┌────────

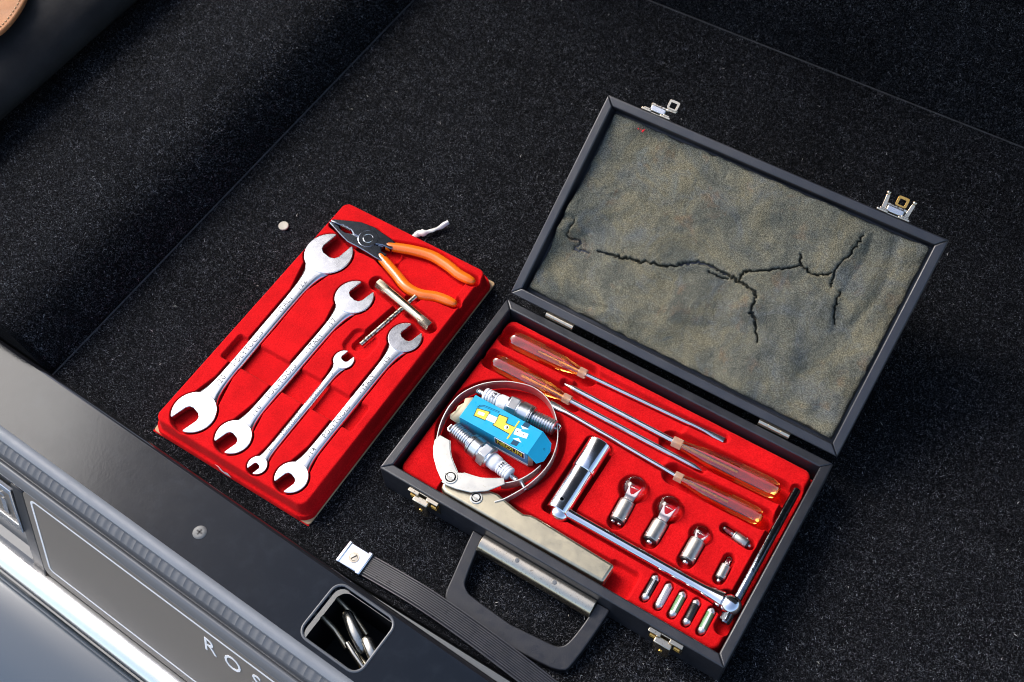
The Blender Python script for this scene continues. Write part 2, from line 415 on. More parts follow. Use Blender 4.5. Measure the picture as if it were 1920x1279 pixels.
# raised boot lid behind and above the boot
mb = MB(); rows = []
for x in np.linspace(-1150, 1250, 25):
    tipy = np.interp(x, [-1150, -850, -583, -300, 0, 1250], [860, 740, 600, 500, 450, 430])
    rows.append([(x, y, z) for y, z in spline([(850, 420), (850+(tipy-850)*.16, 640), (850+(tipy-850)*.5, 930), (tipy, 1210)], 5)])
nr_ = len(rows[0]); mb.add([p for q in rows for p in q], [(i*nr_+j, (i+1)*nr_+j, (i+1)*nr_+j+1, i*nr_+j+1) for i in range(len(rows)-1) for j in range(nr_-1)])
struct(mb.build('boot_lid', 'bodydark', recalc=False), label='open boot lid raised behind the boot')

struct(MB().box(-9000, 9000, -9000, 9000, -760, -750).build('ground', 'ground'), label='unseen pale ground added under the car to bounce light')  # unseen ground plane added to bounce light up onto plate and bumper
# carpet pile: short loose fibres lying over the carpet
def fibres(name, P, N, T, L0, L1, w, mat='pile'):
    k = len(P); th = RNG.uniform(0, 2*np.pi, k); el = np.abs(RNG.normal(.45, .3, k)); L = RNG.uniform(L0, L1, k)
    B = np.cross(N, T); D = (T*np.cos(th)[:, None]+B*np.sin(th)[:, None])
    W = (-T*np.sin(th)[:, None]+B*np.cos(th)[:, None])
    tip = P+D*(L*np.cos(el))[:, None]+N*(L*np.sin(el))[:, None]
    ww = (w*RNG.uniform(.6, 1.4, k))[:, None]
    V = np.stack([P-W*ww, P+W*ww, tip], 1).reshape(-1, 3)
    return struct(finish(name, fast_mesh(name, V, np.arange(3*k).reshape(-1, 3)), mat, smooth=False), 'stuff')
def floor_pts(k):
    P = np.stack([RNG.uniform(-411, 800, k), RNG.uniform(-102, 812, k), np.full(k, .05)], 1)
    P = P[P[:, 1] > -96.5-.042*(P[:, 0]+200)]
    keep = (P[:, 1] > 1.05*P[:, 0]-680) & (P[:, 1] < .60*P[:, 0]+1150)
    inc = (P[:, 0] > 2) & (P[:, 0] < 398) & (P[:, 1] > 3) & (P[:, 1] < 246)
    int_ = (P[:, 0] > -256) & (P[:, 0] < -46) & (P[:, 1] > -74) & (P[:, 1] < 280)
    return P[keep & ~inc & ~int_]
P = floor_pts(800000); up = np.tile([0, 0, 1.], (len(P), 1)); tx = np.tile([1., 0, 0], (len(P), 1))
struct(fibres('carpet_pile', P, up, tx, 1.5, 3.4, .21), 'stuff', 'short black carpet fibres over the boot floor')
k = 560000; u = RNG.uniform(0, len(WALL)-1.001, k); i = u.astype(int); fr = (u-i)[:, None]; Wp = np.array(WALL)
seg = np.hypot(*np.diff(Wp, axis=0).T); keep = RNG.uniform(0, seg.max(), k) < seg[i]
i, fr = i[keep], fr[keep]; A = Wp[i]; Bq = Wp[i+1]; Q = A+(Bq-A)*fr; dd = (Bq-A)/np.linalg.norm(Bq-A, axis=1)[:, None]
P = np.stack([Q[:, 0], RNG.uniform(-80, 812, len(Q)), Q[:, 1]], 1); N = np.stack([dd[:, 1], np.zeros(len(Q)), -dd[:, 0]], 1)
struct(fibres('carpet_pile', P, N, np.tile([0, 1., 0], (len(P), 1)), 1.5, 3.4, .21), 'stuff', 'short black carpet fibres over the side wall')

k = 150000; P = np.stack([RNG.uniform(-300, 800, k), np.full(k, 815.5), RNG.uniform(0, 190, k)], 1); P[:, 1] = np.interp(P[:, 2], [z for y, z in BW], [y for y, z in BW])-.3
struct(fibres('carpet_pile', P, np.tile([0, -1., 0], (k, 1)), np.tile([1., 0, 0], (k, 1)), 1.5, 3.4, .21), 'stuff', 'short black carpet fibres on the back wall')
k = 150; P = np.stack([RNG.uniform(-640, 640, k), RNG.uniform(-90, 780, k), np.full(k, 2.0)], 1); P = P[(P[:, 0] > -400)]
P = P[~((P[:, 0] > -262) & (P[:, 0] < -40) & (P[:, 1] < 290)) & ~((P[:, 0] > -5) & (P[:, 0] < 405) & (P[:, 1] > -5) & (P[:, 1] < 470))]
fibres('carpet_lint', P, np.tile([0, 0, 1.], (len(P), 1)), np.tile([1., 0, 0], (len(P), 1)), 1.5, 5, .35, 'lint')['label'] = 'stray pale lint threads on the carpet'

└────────

Reproduce each line exactly, please, except for any pictures.

IN RESPONSE
The Blender Python script for this scene continues. Write part 2, from line 415 on. More parts follow. Use Blender 4.5. Measure the picture as if it were 1920x1279 pixels.
# raised boot lid behind and above the boot
mb = MB(); rows = []
for x in np.linspace(-1150, 1250, 25):
    tipy = np.interp(x, [-1150, -850, -583, -300, 0, 1250], [860, 740, 600, 500, 450, 430])
    rows.append([(x, y, z) for y, z in spline([(850, 420), (850+(tipy-850)*.16, 640), (850+(tipy-850)*.5, 930), (tipy, 1210)], 5)])
nr_ = len(rows[0]); mb.add([p for q in rows for p in q], [(i*nr_+j, (i+1)*nr_+j, (i+1)*nr_+j+1, i*nr_+j+1) for i in range(len(rows)-1) for j in range(nr_-1)])
struct(mb.build('boot_lid', 'bodydark', recalc=False), label='open boot lid raised behind the boot')

struct(MB().box(-9000, 9000, -9000, 9000, -760, -750).build('ground', 'ground'), label='unseen pale ground added under the car to bounce light')  # unseen ground plane added to bounce light up onto plate and bumper
# carpet pile: short loose fibres lying over the carpet
def fibres(name, P, N, T, L0, L1, w, mat='pile'):
    k = len(P); th = RNG.uniform(0, 2*np.pi, k); el = np.abs(RNG.normal(.45, .3, k)); L = RNG.uniform(L0, L1, k)
    B = np.cross(N, T); D = (T*np.cos(th)[:, None]+B*np.sin(th)[:, None])
    W = (-T*np.sin(th)[:, None]+B*np.cos(th)[:, None])
    tip = P+D*(L*np.cos(el))[:, None]+N*(L*np.sin(el))[:, None]
    ww = (w*RNG.uniform(.6, 1.4, k))[:, None]
    V = np.stack([P-W*ww, P+W*ww, tip], 1).reshape(-1, 3)
    return struct(finish(name, fast_mesh(name, V, np.arange(3*k).reshape(-1, 3)), mat, smooth=False), 'stuff')
def floor_pts(k):
    P = np.stack([RNG.uniform(-411, 800, k), RNG.uniform(-102, 812, k), np.full(k, .05)], 1)
    P = P[P[:, 1] > -96.5-.042*(P[:, 0]+200)]
    keep = (P[:, 1] > 1.05*P[:, 0]-680) & (P[:, 1] < .60*P[:, 0]+1150)
    inc = (P[:, 0] > 2) & (P[:, 0] < 398) & (P[:, 1] > 3) & (P[:, 1] < 246)
    int_ = (P[:, 0] > -256) & (P[:, 0] < -46) & (P[:, 1] > -74) & (P[:, 1] < 280)
    return P[keep & ~inc & ~int_]
P = floor_pts(800000); up = np.tile([0, 0, 1.], (len(P), 1)); tx = np.tile([1., 0, 0], (len(P), 1))
struct(fibres('carpet_pile', P, up, tx, 1.5, 3.4, .21), 'stuff', 'short black carpet fibres over the boot floor')
k = 560000; u = RNG.uniform(0, len(WALL)-1.001, k); i = u.astype(int); fr = (u-i)[:, None]; Wp = np.array(WALL)
seg = np.hypot(*np.diff(Wp, axis=0).T); keep = RNG.uniform(0, seg.max(), k) < seg[i]
i, fr = i[keep], fr[keep]; A = Wp[i]; Bq = Wp[i+1]; Q = A+(Bq-A)*fr; dd = (Bq-A)/np.linalg.norm(Bq-A, axis=1)[:, None]
P = np.stack([Q[:, 0], RNG.uniform(-80, 812, len(Q)), Q[:, 1]], 1); N = np.stack([dd[:, 1], np.zeros(len(Q)), -dd[:, 0]], 1)
struct(fibres('carpet_pile', P, N, np.tile([0, 1., 0], (len(P), 1)), 1.5, 3.4, .21), 'stuff', 'short black carpet fibres over the side wall')

k = 150000; P = np.stack([RNG.uniform(-300, 800, k), np.full(k, 815.5), RNG.uniform(0, 190, k)], 1); P[:, 1] = np.interp(P[:, 2], [z for y, z in BW], [y for y, z in BW])-.3
struct(fibres('carpet_pile', P, np.tile([0, -1., 0], (k, 1)), np.tile([1., 0, 0], (k, 1)), 1.5, 3.4, .21), 'stuff', 'short black carpet fibres on the back wall')
k = 150; P = np.stack([RNG.uniform(-640, 640, k), RNG.uniform(-90, 780, k), np.full(k, 2.0)], 1); P = P[(P[:, 0] > -400)]
P = P[~((P[:, 0] > -262) & (P[:, 0] < -40) & (P[:, 1] < 290)) & ~((P[:, 0] > -5) & (P[:, 0] < 405) & (P[:, 1] > -5) & (P[:, 1] < 470))]
fibres('carpet_lint', P, np.tile([0, 0, 1.], (len(P), 1)), np.tile([1., 0, 0], (len(P), 1)), 1.5, 5, .35, 'lint')['label'] = 'stray pale lint threads on the carpet'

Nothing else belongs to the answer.